▶ _Exercise requirements_: Word for word, print each line of the listing below; pictures stay out.

:: Source data

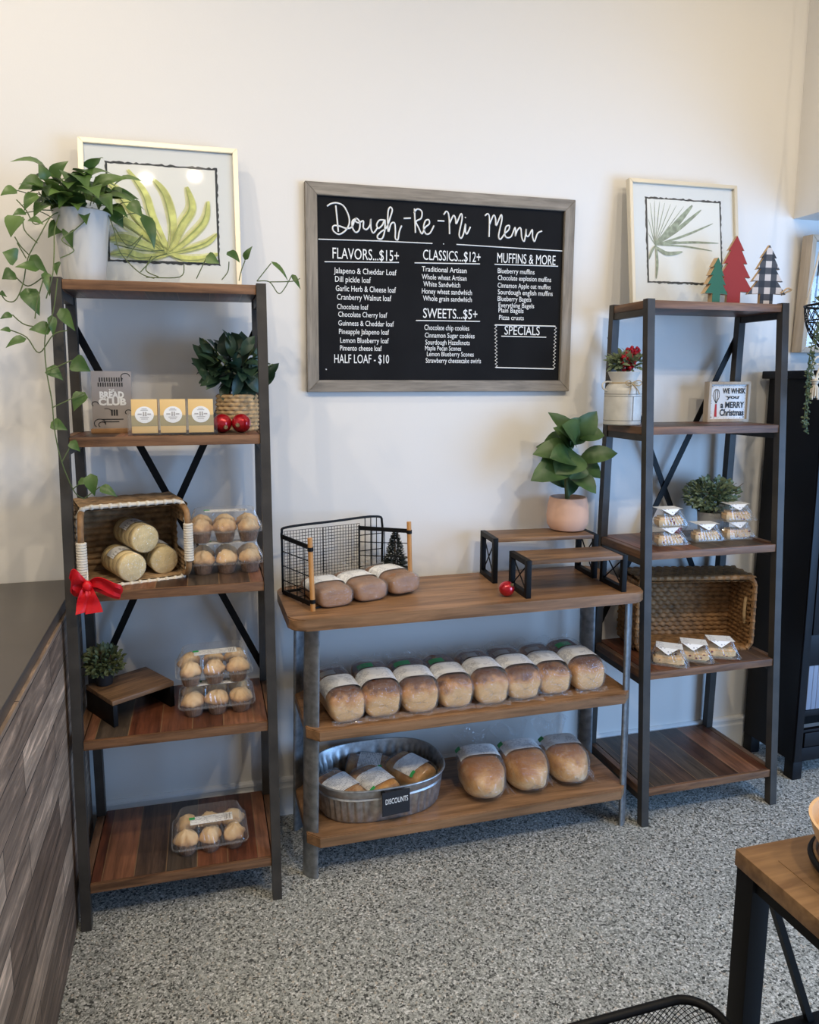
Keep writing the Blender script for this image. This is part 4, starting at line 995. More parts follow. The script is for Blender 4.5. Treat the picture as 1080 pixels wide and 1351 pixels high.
# ------------------------------------------------------------------ fourth tier: dark riser and greenery
rs = thing('display_riser', 'small dark wooden riser standing askew behind the muffin boxes', 'riser', (.567, -.203, Z4), .56)
obj('riser_top', B().box((-.100, -.086, .066), (.100, .086, .080), .0015), M['riser_wood'], rs)
for s in (-1, 1): obj('side_panel', B().box((s*.100-.007-s*.0075, -.087, 0), (s*.100+.007-s*.0075, .087, .0655), .001), M['black'], rs)
def small_bush(label, loc, n, rad, zc, pr, phh, mat, pot, seed, ln=.03, wd=.014, leafk='oval'):
    t = thing('potted_greenery', label, 'plant', loc)
    obj('pot', B().lathe([(pr*.8, 0), (pr*.86, .003), (pr, phh), (pr*.9, phh), (pr*.85, phh*.8)], 24), pot, t)
    b = B(); bush(b, n, (0, 0, zc), rad, ln, wd, seed, leafk, .3, .3); obj('foliage', b, mat, t, 60, recalc=False)
    b = B(); R = random.Random(seed)
    for _ in range(14): b.tube(smooth_path([(0, 0, phh*.7), (R.uniform(-.3, .3)*rad[0], R.uniform(-.3, .3)*rad[1], zc*.8), (R.uniform(-.8, .8)*rad[0], R.uniform(-.8, .8)*rad[1], zc+rad[2]*R.uniform(0, .8))], 3), .0012, 4)
    obj('stem', b, M['brown_stem'], t); return t
small_bush('small bushy greenery sitting on the dark riser', (.492, -.190, Z4+.0805), 420, (.062, .055, .055), .072, .028, .035, M['bush_dim'], M['ink'], 8, .020, .010)

# ------------------------------------------------------------------ wire basket with dowel posts and brown loaves
wb = thing('wire_basket', 'black wire basket with two wooden dowel posts at the end of the bread table', 'basket', (1.25, -.16, TT))
X = tr(-1.25, .16, 0)
BL, BM, BR_ = Vector((1.050, -.135, 0)), Vector((1.325, -.062, 0)), Vector((1.412, -.042, 0)); F1, F2 = Vector((1.117, -.330, 0)), Vector((1.480, -.158, 0))
hz = .222; up = Vector((0, 0, 1))
fr = B()
bk = (BR_-BL).normalized()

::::

▶ _Result for this task_:
Keep writing the Blender script for this image. This is part 4, starting at line 995. More parts follow. The script is for Blender 4.5. Treat the picture as 1080 pixels wide and 1351 pixels high.
# ------------------------------------------------------------------ fourth tier: dark riser and greenery
rs = thing('display_riser', 'small dark wooden riser standing askew behind the muffin boxes', 'riser', (.567, -.203, Z4), .56)
obj('riser_top', B().box((-.100, -.086, .066), (.100, .086, .080), .0015), M['riser_wood'], rs)
for s in (-1, 1): obj('side_panel', B().box((s*.100-.007-s*.0075, -.087, 0), (s*.100+.007-s*.0075, .087, .0655), .001), M['black'], rs)
def small_bush(label, loc, n, rad, zc, pr, phh, mat, pot, seed, ln=.03, wd=.014, leafk='oval'):
    t = thing('potted_greenery', label, 'plant', loc)
    obj('pot', B().lathe([(pr*.8, 0), (pr*.86, .003), (pr, phh), (pr*.9, phh), (pr*.85, phh*.8)], 24), pot, t)
    b = B(); bush(b, n, (0, 0, zc), rad, ln, wd, seed, leafk, .3, .3); obj('foliage', b, mat, t, 60, recalc=False)
    b = B(); R = random.Random(seed)
    for _ in range(14): b.tube(smooth_path([(0, 0, phh*.7), (R.uniform(-.3, .3)*rad[0], R.uniform(-.3, .3)*rad[1], zc*.8), (R.uniform(-.8, .8)*rad[0], R.uniform(-.8, .8)*rad[1], zc+rad[2]*R.uniform(0, .8))], 3), .0012, 4)
    obj('stem', b, M['brown_stem'], t); return t
small_bush('small bushy greenery sitting on the dark riser', (.492, -.190, Z4+.0805), 420, (.062, .055, .055), .072, .028, .035, M['bush_dim'], M['ink'], 8, .020, .010)

# ------------------------------------------------------------------ wire basket with dowel posts and brown loaves
wb = thing('wire_basket', 'black wire basket with two wooden dowel posts at the end of the bread table', 'basket', (1.25, -.16, TT))
X = tr(-1.25, .16, 0)
BL, BM, BR_ = Vector((1.050, -.135, 0)), Vector((1.325, -.062, 0)), Vector((1.412, -.042, 0)); F1, F2 = Vector((1.117, -.330, 0)), Vector((1.480, -.158, 0))
hz = .222; up = Vector((0, 0, 1))
fr = B()
bk = (BR_-BL).normalized()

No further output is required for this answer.